Un rasgo evidente de Tranströmer es la objetivación de las vivencias del pasado, en especial las de su infancia y adolescencia. En tal sentido, una parte de su obra es de matriz memorialista y evocatoria. Por lo demás, su discurso textual se concreta en unos poemas tensos, con una imaginería tupida aunque sin concesiones a la exuberancia, al verbalismo o al lenguaje autorreferencial. Los críticos y traductores han hablado de la importancia de la música en su obra; pero, si no lo entendemos estrictamente como tema, tan notorio en un melómano que, desde su accidente vascular, ejecuta al piano conciertos para la mano izquierda, convendremos en que para suscribir ese juicio haría falta leer al poeta en su lengua original. Al menos en la traducción al español, la poesía de Tranströmer avanza con dificultades, casi a trompicones, como si horadara en el magma de las palabras a la busca de una luz que acaba pronunciándose en destellos sucesivos y no pautados.
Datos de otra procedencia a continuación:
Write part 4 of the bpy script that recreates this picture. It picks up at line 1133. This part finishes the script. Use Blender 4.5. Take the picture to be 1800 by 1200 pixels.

Cuando el premio Nobel de literatura recae en un novelista, enseguida suelen hacerse cotejos con narradores de otras lenguas y culturas; cuando, como en 2011, recae en un poeta, la sociedad literaria suele mantener los labios sellados: los lectores de poesía son pocos, y menos aún los que pudieran conocer la obra de un poeta en una lengua minoritaria, como es el caso de Tranströmer. Por suerte, hace años que el posible desconocimiento por parte de los hispanohablantes tiene fácil remedio. En 1992, Francisco J. Uriz y Roberto Mascaró publicaron en Hiperión Para vivos y muertos. Un visión compendiosa de su escritura nos la ofrecen hoy mismo El cielo a medio hacer (Nórdica, 2010) y, recién salido del horno, Deshielo a mediodía (Nórdica, 2011), con traducción de Roberto Mascaró, de cuya mano ha llegado a nuestra lengua este autor que forma ya en la constelación de los grandes.